Am 21. Juni 1305 starb Wenzel II., eine Woche nachdem die Tochter Agnes geboren worden war. Wenzel hatte ihr als Wittum 20.000 Prager Mark und fünf Leibgedingstädte (Jaromér, Hohenmaut, Policka, Chrudim, Königsgrätz)
hinterlassen.
Mit der Ermordung Wenzels III. am 4. August 1306 eröffneten sich für die Habsburger neue Chancen, Böhmen zu
erwerben. König Albrecht konnte die Anerkennung seines Sohnes des Herzogs Rudolf, als böhmischen König durchsetzen. Durch die Heirat Rudolfs mit Wenzels II. Witwe im Oktober 1306 konnte er auch Anspruch auf die polnische Königskrone erheben.

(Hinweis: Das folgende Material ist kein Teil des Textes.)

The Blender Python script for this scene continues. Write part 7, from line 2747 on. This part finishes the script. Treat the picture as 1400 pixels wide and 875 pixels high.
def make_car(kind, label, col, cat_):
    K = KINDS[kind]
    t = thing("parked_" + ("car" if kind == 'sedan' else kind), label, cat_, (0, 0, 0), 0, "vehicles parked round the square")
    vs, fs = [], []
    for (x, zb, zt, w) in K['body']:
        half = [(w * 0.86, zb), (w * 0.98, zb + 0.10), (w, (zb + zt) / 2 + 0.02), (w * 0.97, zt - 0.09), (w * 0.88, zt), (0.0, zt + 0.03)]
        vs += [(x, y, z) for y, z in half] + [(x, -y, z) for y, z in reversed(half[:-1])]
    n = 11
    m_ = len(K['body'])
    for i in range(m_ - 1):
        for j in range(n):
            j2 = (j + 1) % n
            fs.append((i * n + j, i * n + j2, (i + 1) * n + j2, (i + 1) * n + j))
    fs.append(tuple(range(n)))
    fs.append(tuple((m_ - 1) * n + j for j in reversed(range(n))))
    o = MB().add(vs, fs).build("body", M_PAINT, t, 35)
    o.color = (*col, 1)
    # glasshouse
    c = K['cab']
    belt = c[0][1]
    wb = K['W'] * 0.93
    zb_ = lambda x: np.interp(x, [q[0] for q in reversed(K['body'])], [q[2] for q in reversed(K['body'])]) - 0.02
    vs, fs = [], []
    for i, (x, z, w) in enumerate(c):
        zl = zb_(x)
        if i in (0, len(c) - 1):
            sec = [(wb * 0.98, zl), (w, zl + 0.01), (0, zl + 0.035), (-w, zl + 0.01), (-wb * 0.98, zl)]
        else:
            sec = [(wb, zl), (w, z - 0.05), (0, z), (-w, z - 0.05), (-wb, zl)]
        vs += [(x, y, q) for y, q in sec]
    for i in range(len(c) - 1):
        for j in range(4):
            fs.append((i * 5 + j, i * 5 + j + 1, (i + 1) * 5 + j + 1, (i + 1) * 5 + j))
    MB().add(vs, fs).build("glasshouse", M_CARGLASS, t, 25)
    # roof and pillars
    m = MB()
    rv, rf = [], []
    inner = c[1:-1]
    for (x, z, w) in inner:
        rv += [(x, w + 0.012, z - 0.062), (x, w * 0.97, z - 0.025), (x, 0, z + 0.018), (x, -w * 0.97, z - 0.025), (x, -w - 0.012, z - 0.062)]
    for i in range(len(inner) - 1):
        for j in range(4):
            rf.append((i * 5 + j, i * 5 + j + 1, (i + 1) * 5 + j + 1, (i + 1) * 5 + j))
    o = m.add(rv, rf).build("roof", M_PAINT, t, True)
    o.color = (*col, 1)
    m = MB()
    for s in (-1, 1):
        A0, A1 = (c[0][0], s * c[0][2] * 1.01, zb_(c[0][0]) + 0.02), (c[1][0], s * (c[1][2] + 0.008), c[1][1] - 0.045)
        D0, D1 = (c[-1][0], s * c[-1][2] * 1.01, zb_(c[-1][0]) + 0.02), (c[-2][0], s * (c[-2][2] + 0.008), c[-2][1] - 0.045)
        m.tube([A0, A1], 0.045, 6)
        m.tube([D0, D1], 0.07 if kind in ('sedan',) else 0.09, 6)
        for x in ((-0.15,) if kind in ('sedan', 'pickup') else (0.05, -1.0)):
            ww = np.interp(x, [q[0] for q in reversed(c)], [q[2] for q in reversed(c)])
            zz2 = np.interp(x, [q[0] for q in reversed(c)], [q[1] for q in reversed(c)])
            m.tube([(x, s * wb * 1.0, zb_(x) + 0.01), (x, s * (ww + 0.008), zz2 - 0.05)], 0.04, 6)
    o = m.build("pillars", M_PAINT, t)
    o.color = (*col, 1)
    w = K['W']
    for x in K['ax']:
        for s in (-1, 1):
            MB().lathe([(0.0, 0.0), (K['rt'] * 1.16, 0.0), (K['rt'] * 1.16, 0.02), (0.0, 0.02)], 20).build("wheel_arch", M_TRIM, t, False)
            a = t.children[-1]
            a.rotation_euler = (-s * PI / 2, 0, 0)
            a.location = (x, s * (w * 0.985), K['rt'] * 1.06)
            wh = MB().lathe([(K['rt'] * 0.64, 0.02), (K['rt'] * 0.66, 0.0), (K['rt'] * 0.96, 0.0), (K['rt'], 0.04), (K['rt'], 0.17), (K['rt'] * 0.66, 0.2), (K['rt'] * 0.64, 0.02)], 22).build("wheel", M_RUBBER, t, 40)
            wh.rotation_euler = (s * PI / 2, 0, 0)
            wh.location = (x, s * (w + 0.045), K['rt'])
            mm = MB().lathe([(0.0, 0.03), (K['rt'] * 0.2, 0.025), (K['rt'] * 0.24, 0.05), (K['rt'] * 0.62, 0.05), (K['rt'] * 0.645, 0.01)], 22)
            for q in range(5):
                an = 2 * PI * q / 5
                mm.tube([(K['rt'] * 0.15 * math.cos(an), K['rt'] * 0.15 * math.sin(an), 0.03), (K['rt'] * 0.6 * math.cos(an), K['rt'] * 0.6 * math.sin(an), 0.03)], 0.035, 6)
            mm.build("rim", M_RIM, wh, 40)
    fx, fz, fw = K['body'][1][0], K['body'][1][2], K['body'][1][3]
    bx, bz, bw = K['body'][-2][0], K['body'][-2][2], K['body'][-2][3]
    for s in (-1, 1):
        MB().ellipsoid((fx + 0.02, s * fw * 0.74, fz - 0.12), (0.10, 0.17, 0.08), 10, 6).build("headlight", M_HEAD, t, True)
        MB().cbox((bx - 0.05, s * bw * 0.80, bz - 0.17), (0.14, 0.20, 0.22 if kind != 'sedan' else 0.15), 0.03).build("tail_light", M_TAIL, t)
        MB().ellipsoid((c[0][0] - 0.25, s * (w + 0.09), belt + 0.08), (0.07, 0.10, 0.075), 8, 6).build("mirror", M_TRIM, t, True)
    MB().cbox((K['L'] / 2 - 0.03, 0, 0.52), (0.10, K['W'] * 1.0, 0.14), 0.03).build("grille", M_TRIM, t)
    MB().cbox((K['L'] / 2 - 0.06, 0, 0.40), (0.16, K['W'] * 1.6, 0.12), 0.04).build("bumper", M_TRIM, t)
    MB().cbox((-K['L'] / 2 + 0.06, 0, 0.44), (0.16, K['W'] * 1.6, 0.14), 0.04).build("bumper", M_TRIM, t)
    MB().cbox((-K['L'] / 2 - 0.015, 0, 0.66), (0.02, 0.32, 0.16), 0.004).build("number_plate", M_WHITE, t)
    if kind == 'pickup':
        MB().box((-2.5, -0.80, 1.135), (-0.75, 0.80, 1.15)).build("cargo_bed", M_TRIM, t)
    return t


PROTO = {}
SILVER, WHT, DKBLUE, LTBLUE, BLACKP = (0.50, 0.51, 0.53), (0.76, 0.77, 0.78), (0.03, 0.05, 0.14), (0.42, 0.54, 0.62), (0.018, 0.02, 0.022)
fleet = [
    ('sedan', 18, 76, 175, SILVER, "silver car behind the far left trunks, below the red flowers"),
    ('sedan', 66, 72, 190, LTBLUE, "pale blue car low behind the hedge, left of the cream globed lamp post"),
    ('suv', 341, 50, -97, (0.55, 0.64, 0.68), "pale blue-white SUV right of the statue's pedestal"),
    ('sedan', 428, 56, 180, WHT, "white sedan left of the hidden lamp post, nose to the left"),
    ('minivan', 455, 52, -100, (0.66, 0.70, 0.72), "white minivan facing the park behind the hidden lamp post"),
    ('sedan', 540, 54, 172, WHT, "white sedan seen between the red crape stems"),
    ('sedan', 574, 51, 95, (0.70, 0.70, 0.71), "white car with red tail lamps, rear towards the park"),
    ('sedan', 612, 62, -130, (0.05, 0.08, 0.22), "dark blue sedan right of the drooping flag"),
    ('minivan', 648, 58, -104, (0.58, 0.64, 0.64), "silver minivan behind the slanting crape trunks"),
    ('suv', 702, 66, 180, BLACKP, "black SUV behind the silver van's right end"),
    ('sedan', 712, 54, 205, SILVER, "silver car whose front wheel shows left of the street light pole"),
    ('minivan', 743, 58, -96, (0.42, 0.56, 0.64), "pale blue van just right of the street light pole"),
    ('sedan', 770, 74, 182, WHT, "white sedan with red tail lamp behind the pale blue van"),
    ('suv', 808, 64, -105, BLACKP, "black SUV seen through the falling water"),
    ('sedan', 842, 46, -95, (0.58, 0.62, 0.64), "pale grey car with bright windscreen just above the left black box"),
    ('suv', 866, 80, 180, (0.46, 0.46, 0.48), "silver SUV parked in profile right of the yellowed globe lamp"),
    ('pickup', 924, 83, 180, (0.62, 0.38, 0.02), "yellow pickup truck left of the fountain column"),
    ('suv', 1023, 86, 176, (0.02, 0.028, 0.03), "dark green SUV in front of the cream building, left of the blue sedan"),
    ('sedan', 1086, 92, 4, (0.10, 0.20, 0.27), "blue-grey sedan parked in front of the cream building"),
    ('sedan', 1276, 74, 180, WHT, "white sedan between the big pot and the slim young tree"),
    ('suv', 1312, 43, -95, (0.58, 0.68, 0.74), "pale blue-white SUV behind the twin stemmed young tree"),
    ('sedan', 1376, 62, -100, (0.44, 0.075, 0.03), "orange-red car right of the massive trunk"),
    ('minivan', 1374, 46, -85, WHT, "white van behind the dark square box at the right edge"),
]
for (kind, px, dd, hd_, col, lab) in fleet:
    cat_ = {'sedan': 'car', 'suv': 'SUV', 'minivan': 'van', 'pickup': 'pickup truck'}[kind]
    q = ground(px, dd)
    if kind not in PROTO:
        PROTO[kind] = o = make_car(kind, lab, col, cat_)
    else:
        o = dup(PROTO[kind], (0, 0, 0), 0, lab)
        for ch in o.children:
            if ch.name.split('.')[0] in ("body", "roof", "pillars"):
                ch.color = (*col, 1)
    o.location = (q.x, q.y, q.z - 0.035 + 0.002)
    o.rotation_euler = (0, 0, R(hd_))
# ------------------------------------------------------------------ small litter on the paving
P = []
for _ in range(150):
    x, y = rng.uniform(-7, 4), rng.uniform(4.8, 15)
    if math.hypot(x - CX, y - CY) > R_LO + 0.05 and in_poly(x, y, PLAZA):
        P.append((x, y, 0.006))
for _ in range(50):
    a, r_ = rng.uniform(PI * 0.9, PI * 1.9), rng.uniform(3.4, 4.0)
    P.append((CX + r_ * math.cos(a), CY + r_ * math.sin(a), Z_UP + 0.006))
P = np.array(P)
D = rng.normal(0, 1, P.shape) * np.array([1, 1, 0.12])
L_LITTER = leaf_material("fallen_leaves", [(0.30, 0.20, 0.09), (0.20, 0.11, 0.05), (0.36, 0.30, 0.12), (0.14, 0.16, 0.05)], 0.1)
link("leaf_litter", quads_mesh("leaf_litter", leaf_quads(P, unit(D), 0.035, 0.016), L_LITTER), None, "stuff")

Er war der erste Habsburger der König von Böhmen geworden war, der aber auch den polnischen Königstitel führte. Doch lange dauerte seine Regentschaft nicht, denn bereits Anfang Juli 1307 starb er. Auch der zweite Ehemann hatte ihr 20.000 Mark hinterlassen. Die Habsburger konnten in der Folge ihre Herrschaft nicht durchsetzen. Die Stände wählten den Verwandten der Habsburger, Herzog Heinrich von Kärnten, der seit 1306 mit der Prsmyslidin *Agnes, Wenzels II. Schwester, verehelicht war, zum König. Auch die schwangere Königinwitwe verließ das Land und begab sich unter dem Schutz Herzog Friedrichs nach Wien. Dort blieb E. bis zur Geburt des Kindes, das alsbald starb.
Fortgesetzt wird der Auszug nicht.